Hippolyte Flandrin
Francia, 1809–1864
No sabemos si calificar a Hippolyte Flandrin de neoclásico o de romántico. Aunque sinceramente ¿qué importa? Era un artista excepcional, e inclasificable, como su maestro, nada menos que Dominique Ingres, que también bailó entre estas dos grandes corrientes que dividieron tan claramente el siglo XIX.
Flandrin era técnicamente un puto fenómeno, un fuera de serie, un niño prodigio. No es que eso nos importe en HA!, pero desde luego merece todos nuestros respetos.

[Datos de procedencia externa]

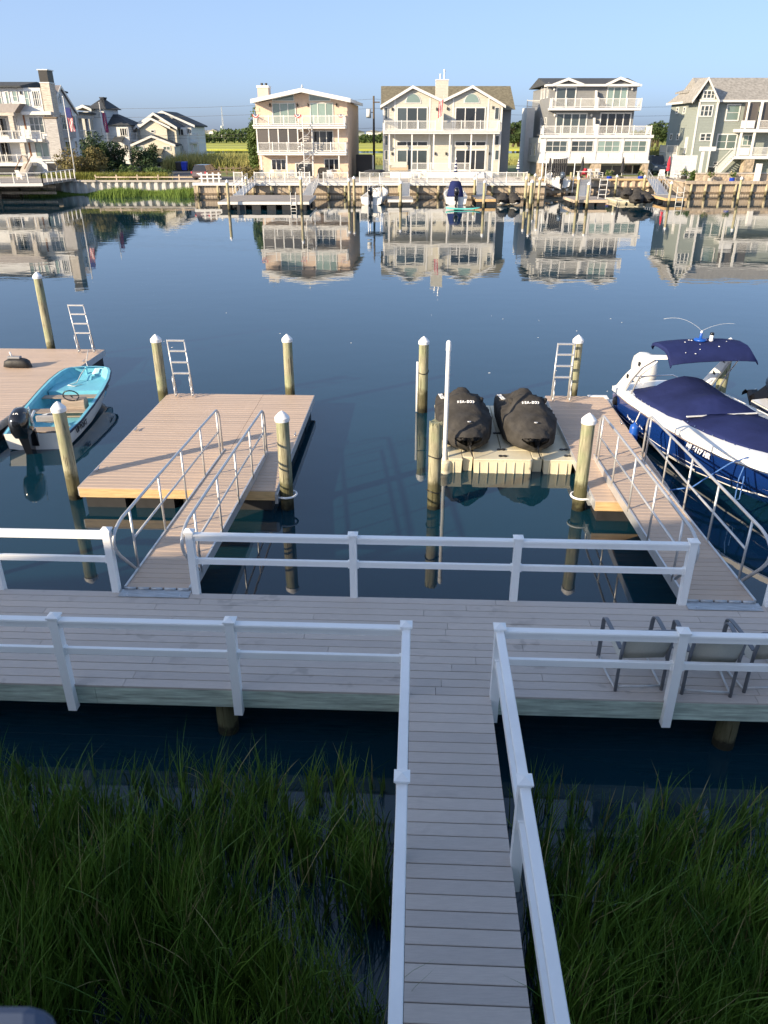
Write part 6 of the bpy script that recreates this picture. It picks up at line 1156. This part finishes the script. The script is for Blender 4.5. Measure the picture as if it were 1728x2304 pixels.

En 1832 obtuvo el Premio de Roma, esa medalla que todo artista decimonónico quería conseguir (recordemos que grandes figuras como Goya no las consiguieron, y hoy están —al menos— en el Top 5 de la historia del arte internacional [1]) y se pasó cinco años a cuerpo de rey en la Ciudad Eterna. No sabemos si saboreó pizza y helados, pero lo seguro es que visitó ruinas y se empapó del mejor arte de las mejores épocas artísticas.
Como es lógico, en el regreso a París tras el viaje, Hippolyte se centró su carrera en la Academia de Bellas Artes y ejerció de ayudante de Ingres. Conservador como era, se consagró a la pintura de historia y la pintura religiosa.
Cuando vio el final de sus días, regresó a su amada Roma y allí murió de viruela. Sus restos, sin embargo, descansan en el parisino cementerio del Père Lachaise con ilustres nombres como Jim Morrison, Chopin, Oscar Wilde, Meliès, Daumier, Modigliani, David, Delacroix. Cierto es que ahí también está Trujillo.